Mr. Mills said last week that he was concerned about reports that many students found the test impossibly hard, but he had not previously characterized the test as flawed.

His latest remarks were reported on a day when Education Department officials were frantically trying to assemble enough data about the test from schools around the state to evaluate its validity.

"The commissioner concedes that there were problems in the formulation of parts of this exam," Mr. Sanders said. "He felt that on several parts of the test there were questions that they now believe students found confusing."

Mr. Sanders, a Manhattan Democrat, and Assemblyman Richard L. Brodsky, a Westchester Democrat, urged Mr. Mills to set aside the results of the examination for students for whom it posed an obstacle to graduation this week.

That would leave the decision about whether individual students are allowed to graduate up to their school principals, who could judge on the basis of their academic performance in math classes throughout the year.

Mr. Mills heard similar advice yesterday from at least one member of the Board of Regents, whom he phoned to consult about how to handle the wave of challenges to the validity of the test, known as the Math A Regents examination.

The board member, Harry Phillips, said he had urged the commissioner to cancel the results of the test for all high school seniors, adding that that was the consensus of the board.

"I told him that we should let the seniors graduate without this exam," Mr. Phillips said of his conversation with Mr. Mills. "I know it would be very unusual for us, but the outcomes on this test have proven that we made a mistake and the kids should not suffer for that."
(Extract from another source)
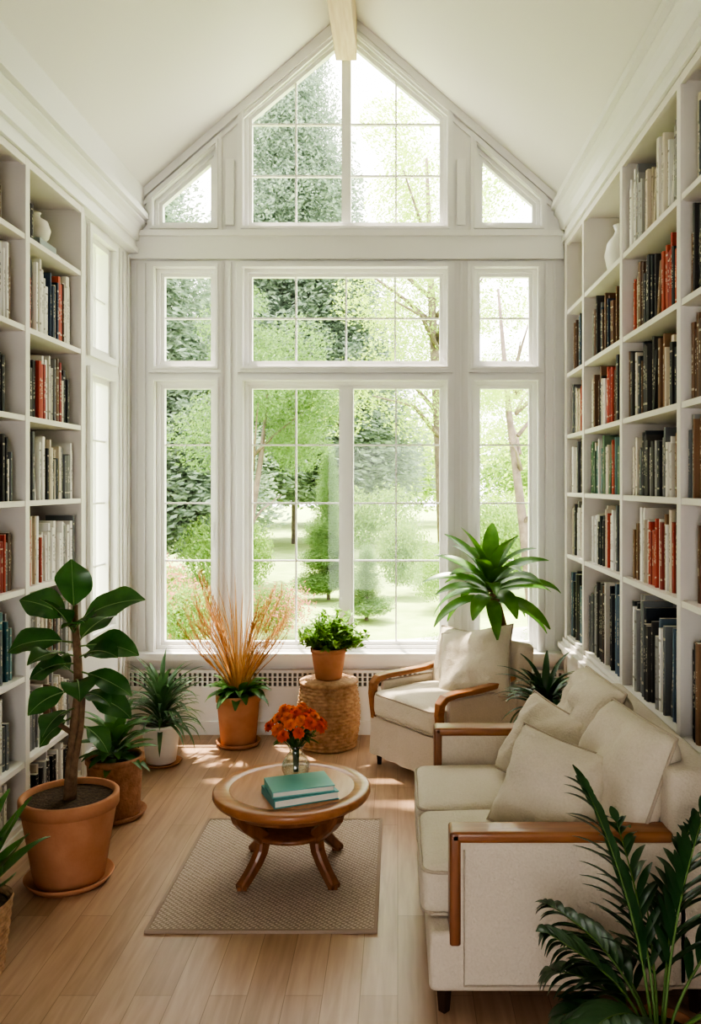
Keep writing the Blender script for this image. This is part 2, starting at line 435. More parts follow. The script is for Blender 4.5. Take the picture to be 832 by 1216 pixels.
g=Geo(); g.box(XL,XR,YB-.055,YB-.05,.0,.32,0); g.box(XL,XR,YB-.055,YB,.415,.435,0); g.box(XL,XR,YB-.062,YB-.0495,.30,.325)
g.box(XL,XR,YB-.02,YB-.018,.32,.42,1)
x=XL+.02
while x<XR:
    g.box(x,x+.014,YB-.0545,YB-.045,.3255,.4145,0); x+=.034
for z in (.352,.384): g.box(XL,XR,YB-.054,YB-.046,z,z+.006,0)
for x in (-1.2,-.35,.5): g.box(x,x+.05,YB-.058,YB-.044,.0,.43)
g.obj('baseboard_heater',[M_trim,M_dark])
g=Geo(); g.box(XL,XR,YB-.07,YB-.0505,0,.09); g.obj('baseboard_back',M_trim)

# left wall
g=Geo()
g.box(XLW-.1,XLW,YF,4.79,0,cz(XLW)+.05); g.obj('wall_left',M_wall)
g=Geo()
y0,y1=5.0,5.42
xo,xi=XL-.12,XL
g.box(xo,xi,4.80,y0,0,cz(xi)+.02); g.box(xo,xi,y1,YB+.05,0,cz(xi)+.02)
g.box(xo,xi,y0,y1,0,.80); g.box(xo,xi,y0,y1,2.36,2.50); g.box(xo,xi,y0,y1,3.2,cz(xi)+.02)
g.box(XLW-.1,xi-.001,4.795,4.85,0,cz(XLW)+.05)
g.obj('wall_left_return',M_wall)
for k,(za,zb) in enumerate(((.80,2.36),(2.5,3.2))):
    g=Geo(); f=.035
    g.box(XL-.08,XL-.02,y0,y0+f,za,zb); g.box(XL-.08,XL-.02,y1-f,y1,za,zb); g.box(XL-.079,XL-.021,y0,y1,za,za+f); g.box(XL-.079,XL-.021,y0,y1,zb-f,zb)
    c=.04
    g.box(XL,XL+.022,y0-c,y0,za-c,zb+c); g.box(XL,XL+.022,y1,y1+c,za-c,zb+c); g.box(XL,XL+.022,y0,y1,za-c,za); g.box(XL,XL+.022,y0,y1,zb,zb+c)
    ym=(y0+y1)/2; g.box(XL-.06,XL-.04,ym-.006,ym+.006,za,zb)
    for j in range(1,4 if k==0 else 2):
        z=za+(zb-za)*j/(4 if k==0 else 2); g.box(XL-.059,XL-.041,y0,y1,z-.006,z+.006)
    g.box(XL-.051,XL-.049,y0,y1,za,zb,1)
    g.obj('window_%d'%(10+k),[M_trim,M_glass],bevel=0)
g=Geo()
for y in (5.52,5.60,5.70): g.box(XL,XL+.014,y,y+.02,.14,3.25)
g.obj('trim_4',M_trim,bevel=.003)
g=Geo(); g.box(XL,XL+.02,4.8,YB-.07,0,.13); g.obj('baseboard_left',M_trim,bevel=.004)
g=Geo(); g.box(XRW,XRW+.1,YF,5.95,0,cz(XRW)+.05); g.obj('wall_right',M_wall)

def crown(name,x0,sg,z0,y0,y1):
    pf=[(.0,z0),(.012,z0+.002),(.012,z0+.035),(-.004,z0+.045),(-.004,z0+.085),(.016,z0+.09),(.016,z0+.105),(.020,z0+.125),(.026,z0+.155),(.040,z0+.185),(.060,z0+.205),(.060,z0+.214),(.052,z0+.218),(.052,z0+.226),(.080,z0+.232),(.080,z0+.27),(.062,z0+.276),(.062,z0+.292),(.045,z0+.30)]
    pf.append((.045,cz(x0+sg*.045)+.01)); pf.append((-.06,cz(x0-sg*.06)+.01)); pf.append((-.06,z0))
    g=Geo(); vs=[];n=len(pf)
    for y in (y0,y1):
        for o,z in pf: vs.append((x0+sg*o,y,z))
    fs=[(i,(i+1)%n,n+(i+1)%n,n+i) for i in range(n)]+[tuple(range(n)),tuple(reversed(range(n,2*n)))]
    g.add(vs,fs); g.obj(name,M_trim)
crown('trim_5',BL,1,3.275,YF,YB-.002)
crown('trim_6',XR,-1,3.345,YF,YB-.002)

# ------------------------------------------------------------------ bookcases
def bookcase(xf,xb,ys,shelves,ztop,base0,face_w=.045):
    g=Geo(); sg=1 if xb>xf else -1
    def bx(xa,xc,*a): g.box(min(xa,xc),max(xa,xc),*a)
    y0,y1=min(ys),max(ys)
    bx(xb-sg*.012,xb,y0,y1,base0,ztop)
    for y in ys:
        bx(xf+sg*.012,xb-sg*.013,y-.011,y+.011,base0,ztop-.001)
        bx(xf,xf+sg*.02,y-face_w/2,y+face_w/2,base0,ztop)
    for z in shelves:
        bx(xf+sg*.004,xb-sg*.0125,y0,y1,z-.026,z)
    bx(xf+sg*.001,xf+sg*.019,y0,y1,ztop-.04,ztop-.0005); bx(xf+sg*.0195,xb,y0,y1,ztop-.02,ztop)
    return g
left_ys=[4.765,4.055,3.345,2.635,1.925,1.2]
left_sh=[.09,.37,.78,1.20,1.62,2.03,2.46,2.90]
g=bookcase(BL,XLW+.001,left_ys,left_sh,3.27,0)
g.box(BL-.01,BL+.003,1.2,4.765,0,.062)
g.box(XLW+.003,BL-.021,4.777,4.788,0,3.26)
g.obj('bookcase',M_case)
right_ys=[5.66,5.14,4.265,3.39,2.52,1.65,.8]
right_sh=[.69,1.235,1.645,2.03,2.44,2.86]
g=bookcase(XR,XRW-.001,right_ys,right_sh,3.34,.6)
g.box(XR+.001,XRW-.002,.8,YB-.06,0,.599); g.box(XR-.045,XRW-.002,.8,YB-.06,.60,.635); g.box(XR-.02,XR,.8,YB-.06,.56,.60)
g.box(XR-.012,XR-.0005,.8,YB-.06,.6355,.665)
g.box(XR-.015,XR,.8,YB-.06,0,.1)
for y in right_ys: g.box(XR-.01,XR,y-.03,y+.03,.1,.56)
g.box(XR+.001,XRW-.003,5.684,YB-.062,.636,3.33)
g.obj('bookcase',M_case)

PAL={'white':[(.80,.78,.73),(.70,.67,.60),(.86,.84,.80)],'cream':[(.66,.58,.46),(.55,.47,.36),(.72,.66,.55)],
'red':[(.42,.05,.03),(.30,.035,.03),(.48,.09,.05)],'black':[(.025,.025,.03),(.05,.045,.045),(.015,.02,.03)],
'navy':[(.05,.08,.14),(.09,.14,.20),(.03,.05,.09)],'brown':[(.16,.08,.045),(.24,.13,.07),(.10,.05,.03)],
'grey':[(.22,.22,.22),(.35,.35,.34),(.14,.15,.16)],'teal':[(.04,.14,.16),(.10,.22,.23),(.16,.28,.27)],'orange':[(.6,.22,.08),(.55,.16,.05)],'green':[(.07,.15,.08),(.12,.2,.12)]}
class Books:
    def __init__(s): s.v=[];s.f=[];s.c=[];s.uv=[]
    def book(s,xs,sg,y,w,z,h,dep,col,lean=0,topc=(.75,.70,.60)):
        b=len(s.v); xb=xs+sg*dep; bul=-sg*min(.004,w*.15)
        cs=[(xb,y),(xs,y),(xs+bul,y+w/2),(xs,y+w),(xb,y+w)]
        for zz in (z,z+h):
            for (a,c) in cs: s.v.append((a,c+lean*(zz-z),zz))
        def F(ix,col,uv): s.f.append(tuple(b+i for i in ix)); s.c.append(col); s.uv.append(uv)
        o=[(0,0)]*4
        F((0,1,6,5),col,o); F((3,4,9,8),col,o); F((4,0,5,9),topc,o)
        F((1,2,7,6),col,[(0,0),(.5,0),(.5,1),(0,1)]); F((2,3,8,7),col,[(.5,0),(1,0),(1,1),(.5,1)])
        s.f.append((b+5,b+6,b+7,b+8,b+9)); s.c.append(topc); s.uv.append([(0,0)]*5)
        s.f.append((b+4,b+3,b+2,b+1,b)); s.c.append(col); s.uv.append([(0,0)]*5)
    def shelf(s,xf,sg,y0,y1,z,hav,themes,fill=1.0,hmin=.55,hmax=.82,wide=1.0,maxdep=.2):
        y=y0+.012; end=y0+(y1-y0)*fill-.012
        th=random.choice(themes); run=random.randint(1,4); hb=U(hmin,hmax)
        while True:
            w=U(.012,.030)*wide
            if R()<.12: w*=1.35
            if y+w>end: break
            if run<=0:
                th=random.choice(themes); run=random.randint(1,5); hb=U(hmin,hmax)
                if R()<.10 and end-y>.2:
                    c=random.choice(PAL[th]); h=hav*hb*.95; l=-U(.12,.2); 
                    y+=abs(l)*h
                    s.book(xf+sg*U(.03,.05),sg,y,w,z,h,U(.14,maxdep),c,lean=l); y+=w+.001; run-=1; continue
            col=random.choice(PAL[th]); k=U(.85,1.15); col=tuple(min(.9,a*k) for a in col)
            if R()<.14: col=random.choice(PAL[random.choice(['white','cream','grey'])])
            h=hav*min(.93,hb*U(.86,1.12))
            s.book(xf+sg*U(.018,.045),sg,y,w,z,h,U(.14,maxdep),col); y+=w+U(.0003,.0015); run-=1
    def obj(s,name,parent=None):
        me=D.meshes.new(name); me.from_pydata(s.v,[],s.f); me.materials.append(M_books)
        ca=me.color_attributes.new('Col','FLOAT_COLOR','CORNER'); uv=me.uv_layers.new(name='UVMap')
        i=0
        for fi,f in enumerate(s.f):
            for j in range(len(f)):
                ca.data[i].color=c4(s.c[fi]); uv.data[i].uv=s.uv[fi][j]; i+=1
        o=D.objects.new(name,me); scene.collection.objects.link(o); return o
B=Books()
TH_L={0:['black','cream','white'],1:['white','cream','grey','brown'],2:['teal','cream','brown','white','grey'],3:['red','black','brown','white'],4:['white','grey','cream','white','black'],5:['black','red','white','brown'],6:['white','navy','brown','red','cream','white'],7:['brown','black','cream']}
sh=left_sh+[3.25]
for bi in range(len(left_ys)-1):
    ya,yb=left_ys[bi+1]+.014,left_ys[bi]-.014
    for k in range(len(left_sh)):
        hav=sh[k+1]-sh[k]-.03
        if k==7:
            if bi==0: B.shelf(BL-.01,-1,ya+.0,yb,sh[k],hav,['black','brown'],fill=.22,hmax=.6); continue
            B.shelf(BL-.01,-1,ya,yb,sh[k],hav,TH_L[7],fill=.8,hmin=.6,hmax=.8); continue
        B.shelf(BL-.01,-1,ya,yb,sh[k],hav,TH_L[k],fill=U(.84,1),hmin=.60,hmax=.86,maxdep=.2)
B.obj('bookcase_books')
B=Books()
TH_R={0:['grey','black','navy','white','brown','grey','black'],1:['red','red','white','brown','orange'],2:['grey','white','black','brown','cream'],3:['brown','black','brown','white','cream','red'],4:['brown','navy','grey','black','white'],5:['white','cream','grey','white']}
sh=right_sh+[3.32]
for bi in range(len(right_ys)-1):
    ya,yb=right_ys[bi+1]+.014,right_ys[bi]-.014
    for k in range(len(right_sh)):
        hav=sh[k+1]-sh[k]-.03; th=TH_R[k]
        if k==4 and bi==2: th=['navy','black','red','brown','black']
        if k==3 and bi==2: th=['brown','black','brown','white','cream','black']
        if k==1 and bi<2: th=['grey','black','white','red']
        if k==2 and bi==1: th=['red','teal','grey','green','white']
        if k==5 and bi<=1: continue
        B.shelf(XR+.01,1,ya+(yb-ya)*(0 if R()<.6 else .10),yb,sh[k],hav,th,fill=1 if R()<.5 else .93,hmin=.66,hmax=.90,wide=1.1 if k else 1.25,maxdep=.22)
B.obj('bookcase_books')
g=Geo(); g.lathe([(.0,0),(.05,0),(.085,.05),(.10,.12),(.085,.19),(.05,.235),(.04,.26),(.052,.29),(.046,.29),(.035,.26),(.035,.2)],28); g.obj('ceramic_vase',M_white_pot,loc=(XR+.13,4.72,2.861))
g=Geo(); g.lathe([(.0,0),(.045,0),(.075,.03),(.085,.07),(.07,.115),(.035,.135),(.03,.15),(.038,.16),(.03,.158),(.02,.13)],28); g.obj('ceramic_vase',M_ceramic,loc=(BL-.13,4.42,2.965))
g=Geo(); g.box(-.09,.09,-.12,.12,0,.03); g.box(-.08,.08,-.11,.10,.031,.063); g.obj('stacked_books',mat('bluegrey_cover',(.35,.40,.42),rough=.6),loc=(BL-.13,4.42,2.901),bevel=.003)
g=Geo(); g.lathe([(0,0),(.05,0),(.06,.02),(.07,.1),(.062,.16),(.066,.17),(.058,.17),(.05,.1)],24); g.obj('ceramic_vase',M_ceramic,loc=(XR+.14,5.38,2.861))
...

Asked last evening to respond to reports that members of the State Assembly and the Board of Regents were calling for cancellation of the test results, Mr. Mills said through a spokesman that he was looking "with great urgency" for a resolution. He did not say whether it would come today.

"I am very concerned about reports that many students had difficulty with this June exam," Mr. Mills said in the statement. "Throughout the weekend we have heard from lots of people. I am calling as many as I can myself. At my request, experts have been collecting and analyzing results."
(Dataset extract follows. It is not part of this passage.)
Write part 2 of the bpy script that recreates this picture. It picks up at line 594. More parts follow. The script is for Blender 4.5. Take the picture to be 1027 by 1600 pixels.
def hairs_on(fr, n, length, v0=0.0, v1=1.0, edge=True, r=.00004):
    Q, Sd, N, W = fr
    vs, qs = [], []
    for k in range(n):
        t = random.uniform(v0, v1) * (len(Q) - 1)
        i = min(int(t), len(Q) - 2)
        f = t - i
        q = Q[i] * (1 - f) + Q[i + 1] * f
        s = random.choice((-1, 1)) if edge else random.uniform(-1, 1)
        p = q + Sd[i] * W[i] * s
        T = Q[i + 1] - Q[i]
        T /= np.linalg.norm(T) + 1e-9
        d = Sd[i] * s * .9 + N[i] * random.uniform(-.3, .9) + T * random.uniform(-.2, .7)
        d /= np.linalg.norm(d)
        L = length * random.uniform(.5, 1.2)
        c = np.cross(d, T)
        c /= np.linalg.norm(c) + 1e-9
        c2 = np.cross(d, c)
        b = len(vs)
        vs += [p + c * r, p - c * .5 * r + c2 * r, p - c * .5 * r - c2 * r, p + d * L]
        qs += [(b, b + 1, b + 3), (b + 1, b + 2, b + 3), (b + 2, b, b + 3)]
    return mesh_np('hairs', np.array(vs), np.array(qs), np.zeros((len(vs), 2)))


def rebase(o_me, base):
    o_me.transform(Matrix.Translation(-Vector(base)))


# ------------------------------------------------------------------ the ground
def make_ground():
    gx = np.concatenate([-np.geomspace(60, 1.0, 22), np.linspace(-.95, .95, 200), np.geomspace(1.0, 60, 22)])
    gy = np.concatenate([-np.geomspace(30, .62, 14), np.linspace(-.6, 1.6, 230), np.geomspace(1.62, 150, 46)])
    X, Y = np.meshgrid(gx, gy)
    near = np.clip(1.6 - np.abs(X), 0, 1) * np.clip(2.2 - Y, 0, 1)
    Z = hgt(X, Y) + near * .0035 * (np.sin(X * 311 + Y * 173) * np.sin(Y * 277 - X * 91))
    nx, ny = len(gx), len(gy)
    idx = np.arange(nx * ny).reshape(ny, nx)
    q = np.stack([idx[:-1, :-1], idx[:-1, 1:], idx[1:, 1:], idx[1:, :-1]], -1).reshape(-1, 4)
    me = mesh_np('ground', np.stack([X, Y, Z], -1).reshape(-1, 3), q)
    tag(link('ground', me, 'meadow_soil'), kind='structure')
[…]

Tom Dunn, a spokesman for the Education Department, said that "tens of thousands" of students took the test last Tuesday. Mr. Dunn said he could not be more precise.

The test, in four sections, includes algebra and geometry, along with some questions on probability and statistics.

Mr. Sanders estimated that as many as 3,000 seniors with academic records that would otherwise allow them to graduate this week had failed the test.

At Tottenville High School on Staten Island, some 300 students took the test, and only 6 percent passed, the principal, John P. Tuminaro, said in an interview.

"That's quite shocking," Mr. Tuminaro said. Never in any previous administration of a Regents math test at his high school had fewer than 30 percent of students passed it, he said.

Mr. Tuminaro said that even before any of the students' test were graded, several Tottenville teachers had pointed out to him that the test was extraordinarily hard.

"We didn't need to wait for the results," he said. "We knew it was going to be a disaster."

Mr. Brodsky, who has long campaigned against what he characterized as the state's growing overreliance on standardized tests to assess students, said the challenges to the validity of the Math A test "is the nightmare that we all feared - that the kids would know the stuff but fail the test anyway."